Support Infrastructure for Autonomous Exploration and Development of Off-World Surface Environment

Abstract

NASA’s Artemis program reignited interest in lunar exploration and development, with multiple governments and private companies developing technologies for the Moon. These projects entail building habitations on the Moon that will be occupied in the long-term. The experience and technology gained while exploring the Moon are expected to be a stepping- stone for the of Mars as well. Due to the inherent difficulties of crewed spaceflight, groups of multiple robots may be used. However, the extreme environments and the lack of support infrastructure presents challenges, such as the extended periods of darkness on the Moon, and the lack of communications infrastructure on other planets, for operating autonomous systems on the surface of other celestial bodies.
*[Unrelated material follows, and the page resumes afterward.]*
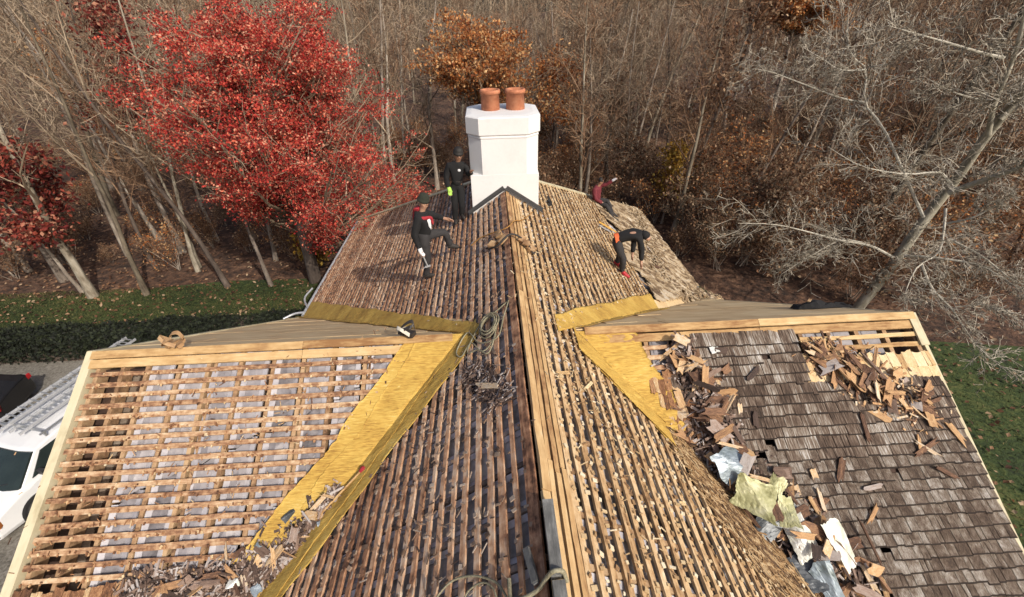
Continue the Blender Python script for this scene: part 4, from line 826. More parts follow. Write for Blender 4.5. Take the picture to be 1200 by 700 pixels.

This thesis aims to put forward potential solutions to address these challenges. First, this thesis extends the University of Arizona’s Space-TREx laboratory’s previous work on lunar bases by proposing the concept of a Mobile Controlled Environment (MCE), where the environmental conditions are standardized to reduce the cost and complexity of assets operating within it. This thesis also developed analysis and design software for MCEs that can simulate the effects of setting up MCEs and visualize them. Next, as a means of setting up MCEs, this thesis proposes erecting multifunctional and modular towers for providing services, such as illumination, communication, and navigation on other celestial bodies. Finally, this thesis chose to go deeper into detail in combining the towers’ illumination and navigation services by developing a neural network-based method for the localization of robotic assets on the surface of other planetary bodies. The MCE analysis software has been successfully used to refine previous work on designing illumination systems on the Moon. Hardware experiments have tested the performance of the neural network-based localization system in a scaled-down lunar landscape. This thesis predicts that the MCE framework, incorporating surface-based support assets such as towers, will enable the activity of autonomous systems in extreme environments.